Het ‘tussen’ is een ruimte die is ontstaan doordat een verbinding is gemaakt tussen de pakhuizen Coerlandt en Lijfland. De ruimte is rijk aan texturen, de muren hebben verschillende hoogtes, de gebouwdelen lopen niet parallel, in de muren zie je sporen van de vroegere balklaag van het oude plafond, het nieuwe plafond begint halverwege het dak van Coerlandt, en al dan niet dichtgezette gebouwopeningen verspringen ten opzichte van elkaar. Omdat er zoveel kenmerken om onze aandacht strijden, percipiëren wij de ruimte als chaotisch en is onze eerste indruk: wat een zootje!

Mijn ingreep is er op gericht om van het ‘tussen’ een eigen entiteit te maken. Dit wordt bereikt door er een nieuw dak op te zetten en de tussenruimte van nieuwe gevels te voorzien. De elementen waaruit het dak is opgebouwd volgen het ritme van het vroegere dak.

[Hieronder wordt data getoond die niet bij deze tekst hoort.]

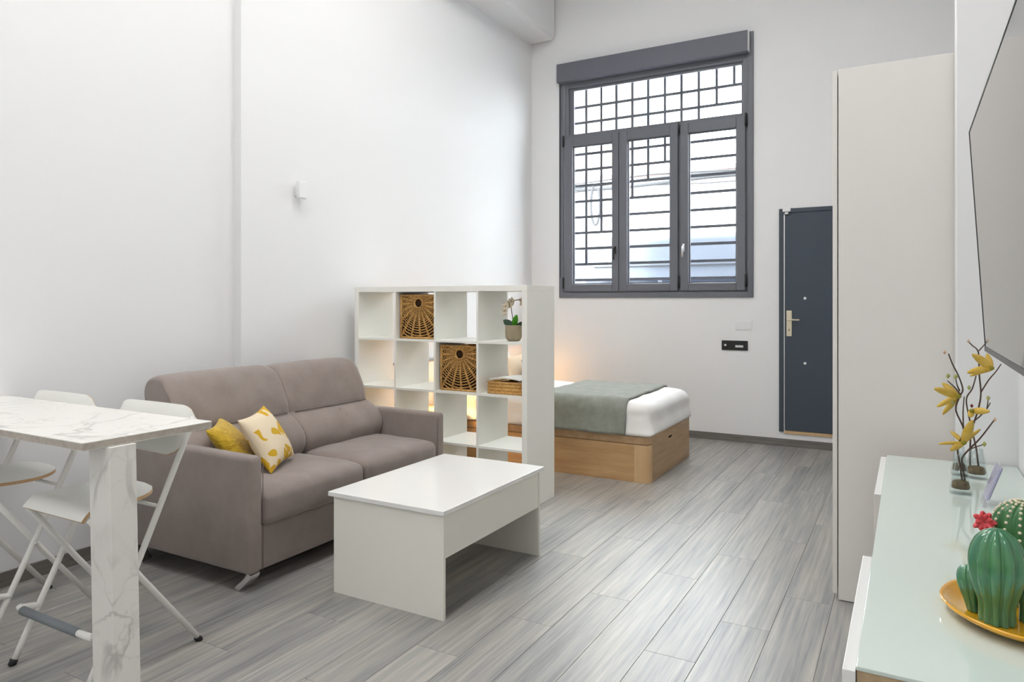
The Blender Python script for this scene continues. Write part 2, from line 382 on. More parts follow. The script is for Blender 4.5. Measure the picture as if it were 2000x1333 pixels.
link('ceiling', bx(-4.0, .9, YF - .2, YB + .2, ZC, ZC + .15), m_ceil, kind='structure', label='high white ceiling', cat='ceiling')
link('trim_1', bx(-3.99, -3.40, YF, YB, 4.24, ZC, bev=.06, seg=5), m_wall, kind='structure', label='white boxed soffit along the top of the left wall', cat='trim', smooth='angle')
link('baseboard_left', (lambda b: (box(b, XL, XL + .012, YF, 3.06, 0, .072), box(b, XP, XP + .012, 3.06, 3.55, 0, .072), box(b, XL2, XL2 + .012, 3.55, YB, 0, .072), b)[-1])(B()), m_base, kind='structure', label='grey wood baseboard along left wall', cat='baseboard')
link('baseboard_back', bx(XL2 + .012, XR, YB - .012, YB, 0, .07), m_base, kind='structure', label='grey wood baseboard under window wall', cat='baseboard')
link('baseboard_right', bx(XR - .012, XR, YF, 3.385, 0, .07), m_base, kind='structure', label='grey wood baseboard along right wall', cat='baseboard')

# ------------------------------------------------------------------ light panels added out of view to light the room
def added_light_panel(x, y, lab):
    t = empty('added_light_panel', (x, y, ZC - .06), lab, 'light', 'added unseen light panels')
    b = B(); hx, hy = .62, .62
    box(b, x - hx, x + hx, y - hy, y - hy + .03, ZC - .06, ZC - .001); box(b, x - hx, x + hx, y + hy - .03, y + hy, ZC - .06, ZC - .001)
    box(b, x - hx, x - hx + .03, y - hy + .03, y + hy - .03, ZC - .06, ZC - .001); box(b, x + hx - .03, x + hx, y - hy + .03, y + hy - .03, ZC - .06, ZC - .001)
    link('housing', b, m_plast, t)
    link('diffuser', bx(x - hx + .031, x + hx - .031, y - hy + .031, y + hy - .031, ZC - .05, ZC - .03), m_panel, t)
added_light_panel(-1.9, 3.9, 'added unseen light panel above the shelving unit')
added_light_panel(-1.9, 1.5, 'added unseen light panel above the bar table end')
added_light_panel(-1.7, -1.1, 'added unseen light panel behind the viewer')

# ------------------------------------------------------------------ window
win = empty('window_1', (-2.33, YB, 1.40), 'large anthracite window with three sashes under a shutter box', 'window', kind='structure')
def frame_ring(b, x0, x1, z0, z1, wl, wr, wb, wt, y0, y1, bev=.004):
    box(b, x0, x0 + wl, y0, y1, z0, z1, bev=bev); box(b, x1 - wr, x1, y0, y1, z0, z1, bev=bev)
    box(b, x0 + wl, x1 - wr, y0, y1, z0, z0 + wb, bev=bev); box(b, x0 + wl, x1 - wr, y0, y1, z1 - wt, z1, bev=bev)
b = B(); frame_ring(b, -3.359, -1.301, 1.40, 3.955, .055, .055, .055, .04, YB - .018, YB + .004)
link('casing', b, m_frame, win)
b = B(); frame_ring(b, -3.305, -1.355, 1.455, 3.935, .05, .05, .05, .245, YB + .0, YB + .07)
box(b, -2.668, -2.650, YB + .002, YB + .066, 1.5, 3.11); box(b, -2.046, -1.992, YB + .002, YB + .066, 1.5, 3.11)
box(b, -3.255, -1.405, YB + .002, YB + .068, 3.11, 3.185, bev=.003)
fr = link('fixed_frame', b, m_frame, win)
b = B(); frame_ring(b, -3.257, -1.403, 3.18, 3.69, .058, .02, .012, .025, YB + .03, YB + .06, bev=.002)
link('glazing_bead', b, m_frame, fr)
link('pane', bx(-3.21, -1.41, YB + .04, YB + .046, 3.185, 3.68), m_pane, fr)
sb = link('shutter_box', bx(-3.352, -1.338, YB - .10, YB - .016, 3.745, 3.945, bev=.006), m_box, win)
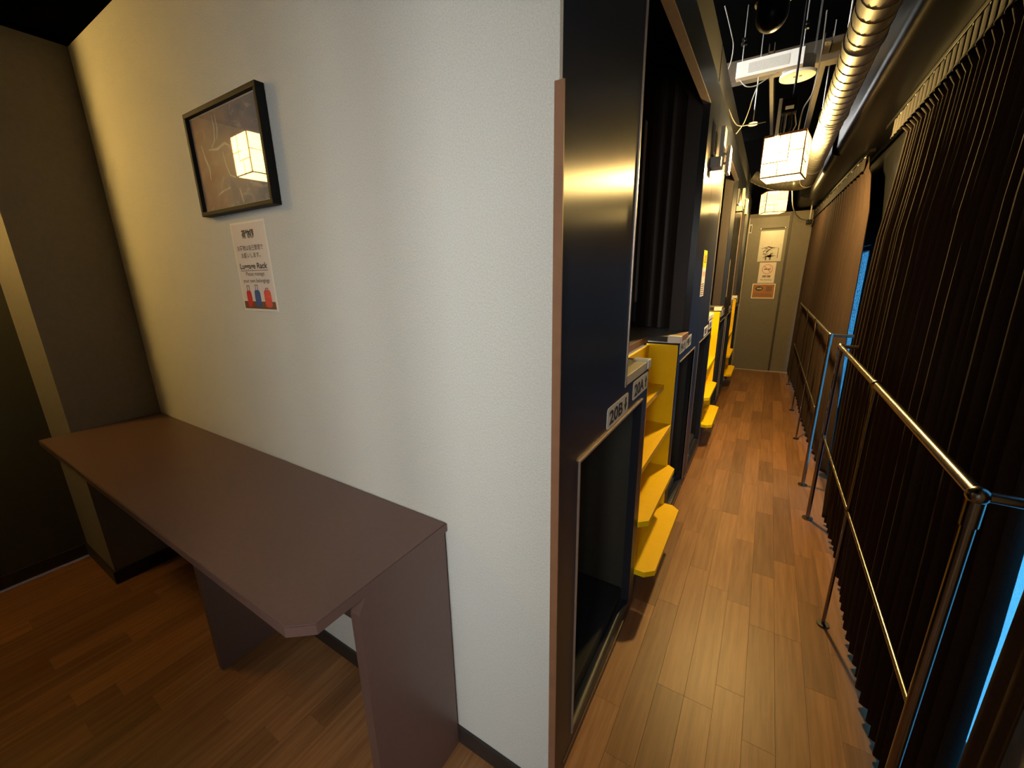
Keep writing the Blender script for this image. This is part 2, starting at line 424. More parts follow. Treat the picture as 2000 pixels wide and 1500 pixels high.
# left pillar and left wall
struct(obj('wall_pillar', bx(XL, -2.16, -0.315, 0.0, 0.0, ZC), 'greywall'), 'grey pillar in the corner left of the luggage table', 'pillar')
struct(obj('wall_left', bx(XL - 0.1, XL, YB, 0.0, 0.0, ZC), 'darkwall'), 'dark grey wall at the left edge beside the pillar', 'wall')
_b = cellplate([XL - 0.1, 0.45, 0.85, XW + 0.14], [0.0, 1.25, 2.85, ZH], lambda y, z: not (0.45 < y < 0.85 and 1.25 < z < 2.85), YB - 0.1, YB)
for _v in _b.verts: _v.co = Vector((_v.co.y, _v.co.x, _v.co.z))
struct(obj('wall_back', _b, 'greywall'), 'grey wall behind the viewpoint', 'wall')
struct(obj('wall_header', bx(-0.02, XW, -1.10, -1.0, 2.0, ZH), 'black'), 'black header across the corridor behind the viewpoint', 'wall')  # unseen, added to stop high daylight reaching the corridor ceiling
struct(obj('wall_stub', bx(0.56, XW, -1.10, -1.0, 0.0, 2.0), 'greywall'), 'grey wall stub behind the viewpoint', 'wall')  # unseen, added to block daylight from the near curtains
struct(obj('wall_nook', bx(XL, 0.02, -1.25, -1.15, 0.0, ZC), 'greywall'), 'grey partition closing the luggage corner behind the viewpoint', 'wall')  # unseen, added so daylight fades towards the pillar and under the table
bb = BM(); box(bb, XL, XL + 0.009, YB, -0.324, 0.0, 0.065, 0.002)
struct(obj('baseboard_left', bb, 'base'), 'dark baseboard along the left wall', 'baseboard')
bb = BM(); box(bb, XL, -2.151, -0.324, -0.315, 0, 0.065, 0.002); box(bb, -2.16, -2.151, -0.316, -0.009, 0, 0.065, 0.002)
struct(obj('baseboard_pillar', bb, 'base'), 'dark baseboard around the grey pillar', 'baseboard')
bb = BM(); box(bb, -2.151, -0.008, -0.009, 0.0, 0.0, 0.062, 0.002)
struct(obj('baseboard_middle', bb, 'base'), 'dark brown baseboard under the off-white wall', 'baseboard')
# ceilings
struct(obj('ceiling', bx(XL - 0.1, -0.02, YB - 0.1, 0.02, ZC, ZC + 0.08), 'black'), 'black ceiling over the luggage corner', 'ceiling')
struct(obj('ceiling_corridor', bx(-1.3, XW + 0.14, YB - 0.1, YE + 0.1, ZH, ZH + 0.08), 'black'), 'black open ceiling over the corridor', 'ceiling')
struct(obj('wall_bulkhead', bx(-0.02, 0.0, YB, 0.0, ZC - 0.05, ZH), 'black'), 'black bulkhead above the corridor opening', 'wall')
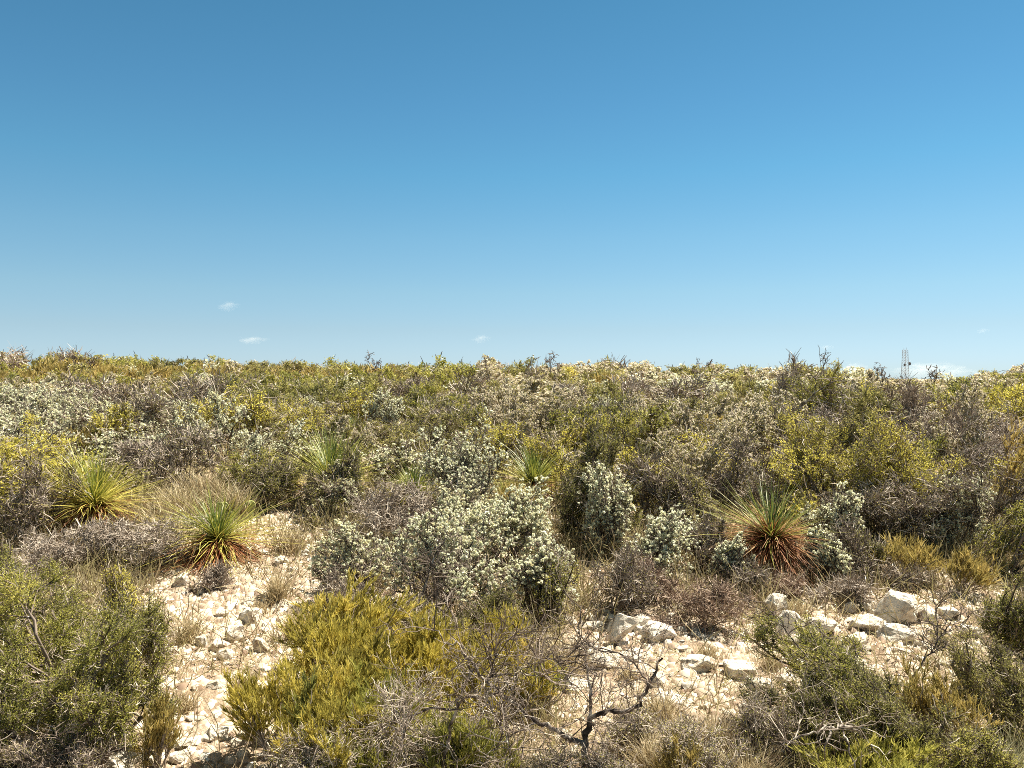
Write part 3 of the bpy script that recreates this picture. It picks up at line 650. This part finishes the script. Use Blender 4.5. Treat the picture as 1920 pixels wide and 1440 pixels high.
# ------------------------------------------------------------------ dead wood in the foreground, traced limb by limb at its own depth
def limb_tree(name, cat, label, limbs, mat, twig=0, seed=1, part='branch', sub=True, tw_len=.14, ref=None, twmat='dtwig'):
    rng = np.random.default_rng(seed); p0 = limbs[0][0][0]; d0 = p0[2]; x0 = X(p0[0], d0); z0 = float(T(x0, d0)); root = link(name, None, loc=(x0, d0, z0)); tag(root, label, cat)
    off = np.array([x0, d0, z0]); allp = []
    for li, (pts, r0, r1) in enumerate(limbs):
        r0 *= .74; r1 *= .68
        P = np.array([list(W3(*p)) for p in pts]) - off
        t = np.linspace(0, 1, len(P)); tt = np.linspace(0, 1, (len(P) - 1) * 4 + 1)
        # catmull-rom through the traced points
        E = np.vstack([2 * P[0] - P[1], P, 2 * P[-1] - P[-2]]); Q = []
        for i in range(len(P) - 1):
            a, b, c, e = E[i], E[i + 1], E[i + 2], E[i + 3]
            for u in (0, .25, .5, .75): Q.append(.5 * ((2 * b) + (c - a) * u + (2 * a - 5 * b + 4 * c - e) * u * u + (3 * b - a - 3 * c + e) * u ** 3))
        Q.append(P[-1]); Q = np.array(Q); R = np.linspace(r0, r1, len(Q)) * rng.uniform(.82, 1.22, len(Q)); Q[1:-1] += rng.normal(size=(len(Q) - 2, 3)) * min(.008, r0)
        mb = MB(); mb.add(*tubes(Q[None], R[None], 8, np.array([.5]))); nm = 'trunk' if li == 0 else part
        link(nm, mb.mesh(nm, [mat], True), root); allp.append(Q)
    if twig:
        mb = MB(); n = twig; idx = rng.integers(0, len(allp), n); S = np.array([allp[i][rng.integers(1, len(allp[i]))] for i in idx])
        D = nrm(rdir(rng, n) + [0, 0, .5])
        for lv in range(3):
            ln = tw_len * (.6 ** lv); P = [S]
            d = D
            for k in range(4): d = nrm(d + rng.normal(size=d.shape) * .3); P.append(P[-1] + d * ln * rng.uniform(.5, 1.4, (len(S), 1)) / 2)
            P = np.stack(P, 1); r = max(.0042 * (.6 ** lv), .0019 * d0 / 4.8); mb.add(*tubes(P, np.tile(np.linspace(r, r * .6, 5), (len(S), 1)), 3, rng.random(len(S))))
            if lv < 2:
                pi = np.repeat(np.arange(len(S)), 3); kk = rng.integers(1, 5, len(pi)); S2 = P[pi, kk]; D = nrm(nrm(P[pi, kk] - P[pi, kk - 1]) + rdir(rng, len(pi)) * .9); S = S2
        link('twig_sprays', mb.mesh('twig_sprays', [M[twmat]]), root)
    if ref: LAND.append((p0[0], p0[1] - 100, ref))
    OCC.append((x0, d0, .3)); return root
A = 4.9
limb_tree('dead_tree', 'dead tree', "dark-trunked dead tree at the bottom, forking right of centre", [
    ([(1096, 1520, A), (1097, 1440, A), (1100, 1385, A), (1107, 1345, A)], .034, .024),
    ([(1108, 1348, A), (1144, 1335, A - .05), (1190, 1328, A - .1), (1217, 1290, A - .1), (1232, 1257, A - .15), (1243, 1236, A - .2)], .022, .008),
    ([(1107, 1345, A), (1105, 1283, A + .05), (1098, 1227, A + .1), (1088, 1177, A + .2), (1091, 1135, A + .25)], .013, .003),
    ([(1098, 1405, A), (1056, 1379, A - .1), (1013, 1358, A - .15), (971, 1329, A - .2), (935, 1301, A - .25), (907, 1274, A - .25), (876, 1232, A - .2), (862, 1212, A - .2), (836, 1202, A - .2), (804, 1173, A - .15)], .022, .004),
    ([(1098, 1209, A + .12), (1141, 1220, A + .1), (1176, 1234, A), (1197, 1255, A - .05), (1215, 1284, A - .1)], .005, .008),
    ([(1096, 1230, A + .1), (1038, 1237, A + .2), (996, 1237, A + .3)], .006, .003),
    ([(1013, 1358, A - .15), (978, 1372, A - .25), (949, 1390, A - .3), (910, 1420, A - .35)], .008, .004),
    ([(907, 1275, A - .25), (950, 1266, A - .3), (1000, 1268, A - .3), (1056, 1277, A - .3)], .007, .003),
    ([(914, 1278, A - .25), (926, 1245, A - .3), (930, 1216, A - .3)], .009, .003)], M['bark'], twig=110, seed=5, ref="the dead tree")
B = 4.7
limb_tree('dead_tree', 'dead tree', "pale lichened dead shrub left of the dark trunk, limbs hooked over", [
    ([(828, 1520, B), (832, 1440, B), (838, 1395, B), (854, 1333, B), (862, 1308, B), (872, 1283, B), (880, 1248, B), (866, 1214, B)], .014, .008),
    ([(854, 1333, B), (808, 1333, B - .1), (772, 1342, B - .15), (744, 1350, B - .2), (732, 1366, B - .2)], .010, .004),
    ([(856, 1325, B), (889, 1309, B - .1), (912, 1309, B - .15), (935, 1301, B - .2)], .010, .007),
    ([(912, 1310, B - .15), (935, 1361, B - .2), (949, 1390, B - .25), (960, 1425, B - .25)], .008, .004),
    ([(772, 1342, B - .15), (760, 1368, B - .2), (752, 1392, B - .2)], .005, .003)], M['palebark'], twig=70, seed=6, twmat='gtwig')
C5 = 4.75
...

De openingen tussen de elementen hebben precies de afmetingen van de vroegere spanten, nu als ‘spanten van licht’. Zowel het nieuwe dak als de nieuwe gevel geven het ‘tussen’ een duidelijke structuur en brengen alle individuele kenmerken van de ruimte samen. Letterlijk, door ze onder één dak te brengen. Daardoor verandert de ruimte van een ‘tussen’ in een zelfstandige ruimte.